SET PROBLEM: Count every line that has the word "lambda". Give the number, without anything more.
----------------
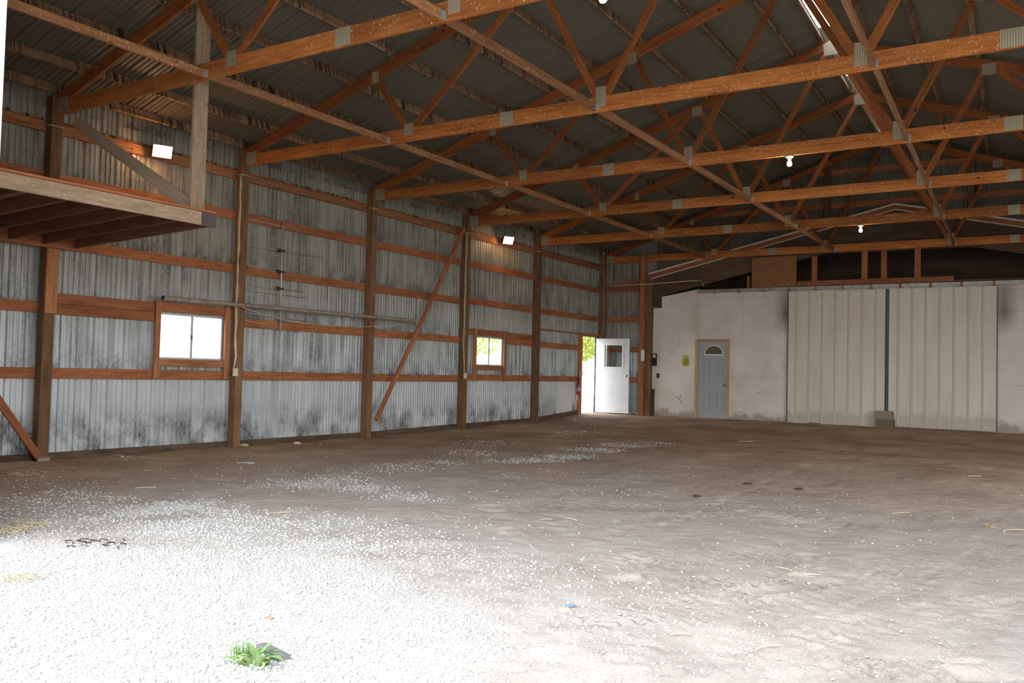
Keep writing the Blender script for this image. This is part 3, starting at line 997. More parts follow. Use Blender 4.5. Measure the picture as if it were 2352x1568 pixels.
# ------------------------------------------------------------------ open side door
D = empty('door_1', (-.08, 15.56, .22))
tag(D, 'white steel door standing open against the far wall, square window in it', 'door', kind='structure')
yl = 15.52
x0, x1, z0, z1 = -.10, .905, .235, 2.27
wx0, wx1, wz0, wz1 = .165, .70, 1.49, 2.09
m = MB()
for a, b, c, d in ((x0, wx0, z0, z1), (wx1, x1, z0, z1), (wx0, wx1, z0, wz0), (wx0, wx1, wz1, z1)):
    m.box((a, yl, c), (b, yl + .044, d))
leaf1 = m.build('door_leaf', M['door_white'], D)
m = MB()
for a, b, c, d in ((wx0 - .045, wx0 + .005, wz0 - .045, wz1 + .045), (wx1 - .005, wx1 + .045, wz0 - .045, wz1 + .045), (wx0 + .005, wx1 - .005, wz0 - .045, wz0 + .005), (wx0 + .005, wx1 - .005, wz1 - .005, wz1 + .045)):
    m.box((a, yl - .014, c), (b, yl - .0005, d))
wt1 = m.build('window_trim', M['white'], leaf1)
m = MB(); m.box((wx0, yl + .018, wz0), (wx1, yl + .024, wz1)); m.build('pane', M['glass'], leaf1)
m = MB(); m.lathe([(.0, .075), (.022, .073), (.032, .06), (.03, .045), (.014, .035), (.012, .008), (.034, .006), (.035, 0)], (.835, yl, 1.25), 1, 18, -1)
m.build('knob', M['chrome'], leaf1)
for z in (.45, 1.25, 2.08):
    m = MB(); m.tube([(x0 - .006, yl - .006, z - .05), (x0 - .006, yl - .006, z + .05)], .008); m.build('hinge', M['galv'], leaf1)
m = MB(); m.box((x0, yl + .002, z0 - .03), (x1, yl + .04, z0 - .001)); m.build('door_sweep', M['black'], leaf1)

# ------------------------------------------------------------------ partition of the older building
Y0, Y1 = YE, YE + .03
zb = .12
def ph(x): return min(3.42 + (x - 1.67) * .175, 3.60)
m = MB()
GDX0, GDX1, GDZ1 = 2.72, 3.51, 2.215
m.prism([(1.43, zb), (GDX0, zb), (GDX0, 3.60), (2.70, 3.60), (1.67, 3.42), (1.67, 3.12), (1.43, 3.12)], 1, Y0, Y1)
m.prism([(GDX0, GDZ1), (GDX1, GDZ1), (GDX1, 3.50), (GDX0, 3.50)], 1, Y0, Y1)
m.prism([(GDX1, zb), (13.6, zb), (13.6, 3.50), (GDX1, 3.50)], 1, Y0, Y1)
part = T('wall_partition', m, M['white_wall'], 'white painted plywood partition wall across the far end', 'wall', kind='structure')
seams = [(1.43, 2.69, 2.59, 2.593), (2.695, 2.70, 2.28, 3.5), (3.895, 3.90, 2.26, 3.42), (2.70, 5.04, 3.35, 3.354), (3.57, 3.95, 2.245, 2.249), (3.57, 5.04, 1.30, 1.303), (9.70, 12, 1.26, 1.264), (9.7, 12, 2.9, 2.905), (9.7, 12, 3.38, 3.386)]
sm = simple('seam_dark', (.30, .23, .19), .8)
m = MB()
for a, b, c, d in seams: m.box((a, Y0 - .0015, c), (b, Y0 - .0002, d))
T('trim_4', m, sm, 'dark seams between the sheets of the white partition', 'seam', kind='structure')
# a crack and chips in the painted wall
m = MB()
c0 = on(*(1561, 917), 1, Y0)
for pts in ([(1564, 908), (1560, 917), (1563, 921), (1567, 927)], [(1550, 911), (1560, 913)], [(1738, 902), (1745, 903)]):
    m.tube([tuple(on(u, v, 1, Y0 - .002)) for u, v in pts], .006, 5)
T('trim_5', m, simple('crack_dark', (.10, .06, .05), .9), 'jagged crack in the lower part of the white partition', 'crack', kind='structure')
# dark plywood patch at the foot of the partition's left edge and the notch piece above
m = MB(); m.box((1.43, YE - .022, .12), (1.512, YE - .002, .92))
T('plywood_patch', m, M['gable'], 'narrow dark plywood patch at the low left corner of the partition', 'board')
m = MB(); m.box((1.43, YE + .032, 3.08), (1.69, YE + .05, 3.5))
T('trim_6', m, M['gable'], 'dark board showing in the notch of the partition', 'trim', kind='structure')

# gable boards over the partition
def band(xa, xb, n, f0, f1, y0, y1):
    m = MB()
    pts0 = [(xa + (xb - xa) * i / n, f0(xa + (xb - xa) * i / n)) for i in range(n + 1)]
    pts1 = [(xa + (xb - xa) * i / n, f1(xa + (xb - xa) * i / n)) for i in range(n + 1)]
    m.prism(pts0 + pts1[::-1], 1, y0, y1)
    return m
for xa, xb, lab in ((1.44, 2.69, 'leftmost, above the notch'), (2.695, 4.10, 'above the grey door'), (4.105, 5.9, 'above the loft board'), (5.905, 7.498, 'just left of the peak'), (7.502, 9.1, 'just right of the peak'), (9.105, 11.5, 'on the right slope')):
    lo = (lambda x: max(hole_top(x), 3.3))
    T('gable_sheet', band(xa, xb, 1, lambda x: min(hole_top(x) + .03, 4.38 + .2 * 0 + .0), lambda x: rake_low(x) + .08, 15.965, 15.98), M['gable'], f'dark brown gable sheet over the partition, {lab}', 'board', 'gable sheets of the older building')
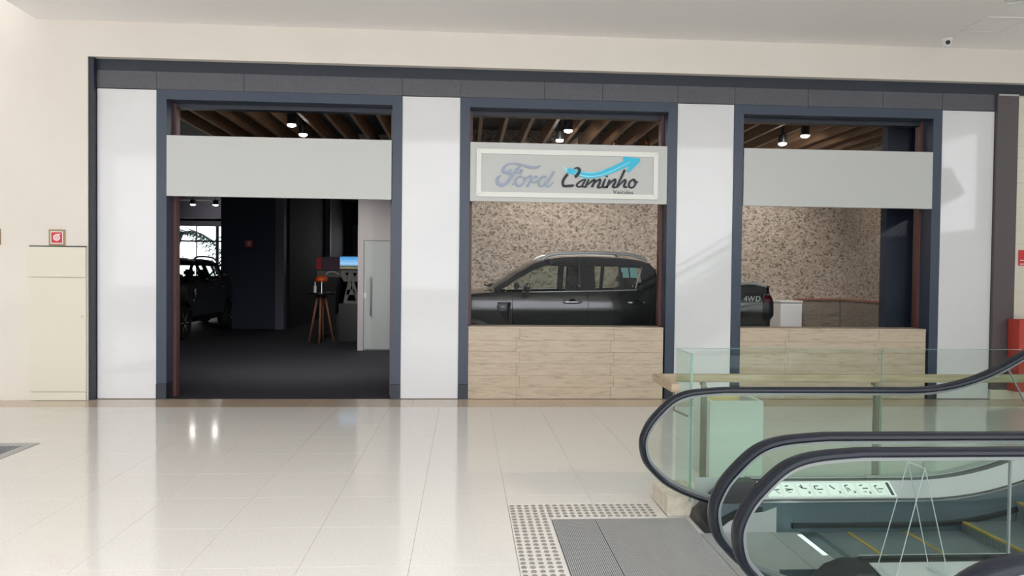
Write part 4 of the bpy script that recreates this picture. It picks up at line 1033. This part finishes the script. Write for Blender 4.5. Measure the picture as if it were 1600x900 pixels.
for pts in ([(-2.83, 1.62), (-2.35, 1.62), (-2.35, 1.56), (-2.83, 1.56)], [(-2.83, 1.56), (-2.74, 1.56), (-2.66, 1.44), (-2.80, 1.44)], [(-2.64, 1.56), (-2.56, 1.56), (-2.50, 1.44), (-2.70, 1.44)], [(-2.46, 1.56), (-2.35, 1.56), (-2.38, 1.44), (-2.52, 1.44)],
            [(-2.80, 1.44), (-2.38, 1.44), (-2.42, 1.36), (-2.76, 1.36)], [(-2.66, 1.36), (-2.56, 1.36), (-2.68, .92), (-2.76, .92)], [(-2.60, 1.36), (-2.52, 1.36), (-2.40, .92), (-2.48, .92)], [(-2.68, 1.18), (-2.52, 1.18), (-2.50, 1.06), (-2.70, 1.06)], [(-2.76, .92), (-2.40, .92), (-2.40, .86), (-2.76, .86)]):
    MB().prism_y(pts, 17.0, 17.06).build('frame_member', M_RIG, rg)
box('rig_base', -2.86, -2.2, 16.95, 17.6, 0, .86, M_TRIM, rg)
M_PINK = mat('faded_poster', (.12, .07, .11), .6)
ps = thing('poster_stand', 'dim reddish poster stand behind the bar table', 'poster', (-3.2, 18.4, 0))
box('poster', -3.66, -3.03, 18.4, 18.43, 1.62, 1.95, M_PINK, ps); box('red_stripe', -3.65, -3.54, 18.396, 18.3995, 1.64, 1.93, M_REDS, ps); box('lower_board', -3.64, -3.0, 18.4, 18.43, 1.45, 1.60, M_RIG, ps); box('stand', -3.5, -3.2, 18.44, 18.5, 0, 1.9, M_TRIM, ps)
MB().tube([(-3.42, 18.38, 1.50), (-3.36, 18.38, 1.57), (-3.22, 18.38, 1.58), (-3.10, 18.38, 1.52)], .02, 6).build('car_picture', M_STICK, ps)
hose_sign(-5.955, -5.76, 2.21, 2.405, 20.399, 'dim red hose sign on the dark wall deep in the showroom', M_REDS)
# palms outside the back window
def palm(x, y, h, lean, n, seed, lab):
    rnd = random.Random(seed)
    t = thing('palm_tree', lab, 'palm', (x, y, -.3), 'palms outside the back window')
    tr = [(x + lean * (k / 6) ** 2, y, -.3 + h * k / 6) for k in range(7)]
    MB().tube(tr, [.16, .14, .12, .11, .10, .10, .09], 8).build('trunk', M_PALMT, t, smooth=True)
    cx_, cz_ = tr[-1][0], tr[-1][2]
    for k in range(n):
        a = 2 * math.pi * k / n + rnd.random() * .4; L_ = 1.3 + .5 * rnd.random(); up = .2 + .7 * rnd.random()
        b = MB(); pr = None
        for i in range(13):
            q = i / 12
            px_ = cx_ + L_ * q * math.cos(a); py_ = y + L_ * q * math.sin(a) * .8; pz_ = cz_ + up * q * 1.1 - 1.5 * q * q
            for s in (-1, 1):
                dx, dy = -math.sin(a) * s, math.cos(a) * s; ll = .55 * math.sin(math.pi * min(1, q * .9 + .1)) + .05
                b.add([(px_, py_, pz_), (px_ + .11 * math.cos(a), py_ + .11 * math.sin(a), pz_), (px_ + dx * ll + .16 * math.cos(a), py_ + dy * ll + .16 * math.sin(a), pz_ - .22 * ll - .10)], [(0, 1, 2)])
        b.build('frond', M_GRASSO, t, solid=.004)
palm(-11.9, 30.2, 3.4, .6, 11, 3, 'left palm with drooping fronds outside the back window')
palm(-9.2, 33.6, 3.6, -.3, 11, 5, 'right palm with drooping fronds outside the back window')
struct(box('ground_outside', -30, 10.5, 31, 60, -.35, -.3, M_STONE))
----------------
WRITTEN RESPONSE: 2